Anik See portet

Anik See rookie

Fox Run Press

Slightly off-kilter...

Dordrecht, Netherlands

How long have you been printing?

2002 - I no longer have a shop though.

Describe your first encounter with letterpress

I was at a writing residency near Minneapolis. One of the other residents had to go into the city and said I should come with her to check out the Book Arts Centre. I wandered into the basement, where there was a whole printing studio - presses, typecases, paper cutters. I had no idea what I was looking at or what it was for. I pulled open a type drawer and pulled out a letter 'm'. In a flash I understood what needed to be done to print books (in the past) and my brain short-circuited. Back at the residency, I discovered that a printer rented a space there and I dropped by one day to see how it all worked. He told me I should come back to Minnesota for a month when I had time, to help and learn. So I did.

Where did you learn?

From many people. The first was Scott King, who owned Red Dragonfly Press. He was the one who told me to come help him. He printed broadsides and small books - beautiful ones - and it was from him that I learned the basics (setting type, proportion, printing on a Vandercook), but also that beautiful design can transform text. Gaylord Schanilec was a friend and we visited him one day, which further opened my mind. I left Minnesota with a Chandler and Price Pilot press and never looked back.
Then I met Jan and Crispin Elsted in Mission, BC. They also welcomed me into the studio and I would come and help them set type for a couple of weeks here and there, when I had time and they needed a hand. I mostly helped Crispin, who taught me about setting larger pages, but spent a lot of time watching Jan operating the big Albion press, too.

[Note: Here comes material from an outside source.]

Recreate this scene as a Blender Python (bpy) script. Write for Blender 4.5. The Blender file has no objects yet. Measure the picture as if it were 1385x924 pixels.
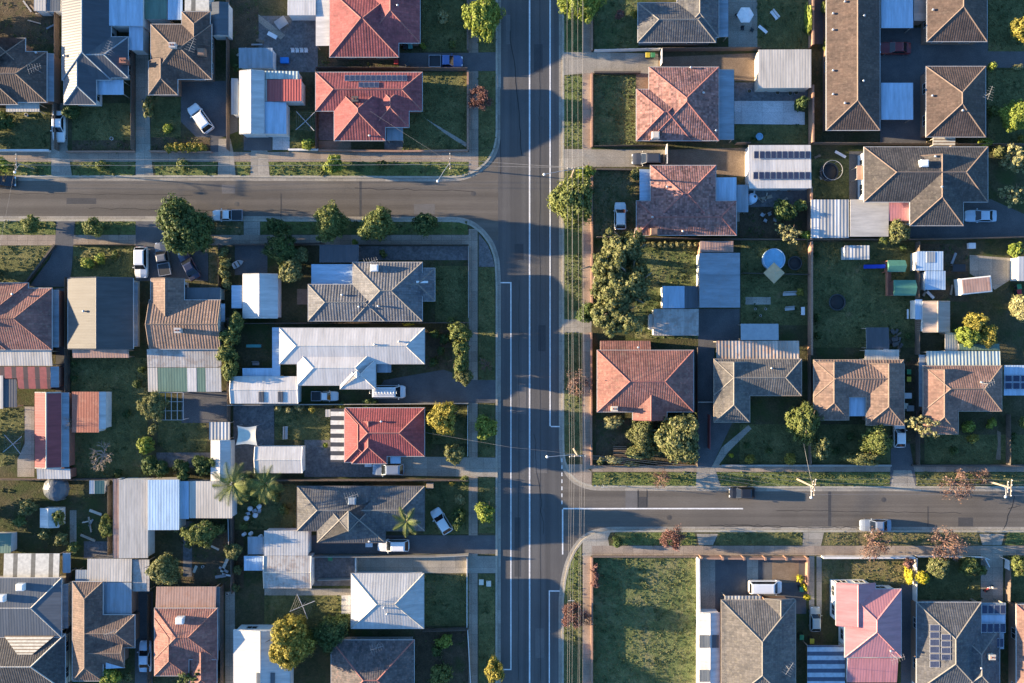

Who was your most influential teacher?

Tough one. I think it would have to be Scott though. He was at once free and meticulous in what he printed, and I think if I had learned from a more traditional printer, I might never have learned to be bold, or try different things.

What super power would you like to have?


What do you most value in your friends?

Honesty, and caring enough to check in every now and then. As an expat, that means a lot.

When do your best ideas occur to you?

On walks, bike rides, or in the middle of the night. Basically: when my brain is turned off.

If you were to die and come back as a typeface, which would it be?

Deepdene - long and thin and slightly off-kilter...

What tool do you use more often than any other?

A composing stick. I love setting type, and when I sold all my printing equipment, I kept my stick.

What books are currently on your nightstand?

Birnham Wood, by Eleanor Catton
Recollections of my Non-Existence, by Rebecca Solnit
Antarctica, by Claire Keegan
American Sonnets for My Past and Future Assassin, by Terrance Hayes
Burn Man, by Mark Anthony Jarman
The Chandelier, by Clarice Lispector

If you could study with any printer throughout history, who would it be?

Gaylord Schanilec. It seems to me that what he does is take something raw and create something so refined out of it that it surreptitiously adds something to our understanding of it.

If you have your own shop, what equipment do you own?

I don't anymore, but I used to own a Chandler and Price Pilot, as well as a C&P 8x12 platen press, which had to be barged up the west coast of Canada, and rolled down a pathway on large dowels to the cabin I was living in at the time.

If you could change one thing about your shop, what would it be?

I'd love to have one again!

When and where are you the happiest?

On the road, seeing something new; smelling the ink of a print studio; at the end of a day when writing worked; doing something spontaneous with my family.

What is your greatest fear/worry?

That we are careering toward disaster - whether political or environmental - and that we could have prevented it, but not enough of us could be bothered to get up off the couch.

What do you think is useful about what you make?

I think it's important to show that time spent with something - that considering design, typeface, colour, page composition - matters, in the end. And that there's a lot of writing out there that deserves that attention, even if (especially if) it's not bestseller material.

What’s your day job?

I write, I teach journalism, storytelling and media production, and I make audio documentaries.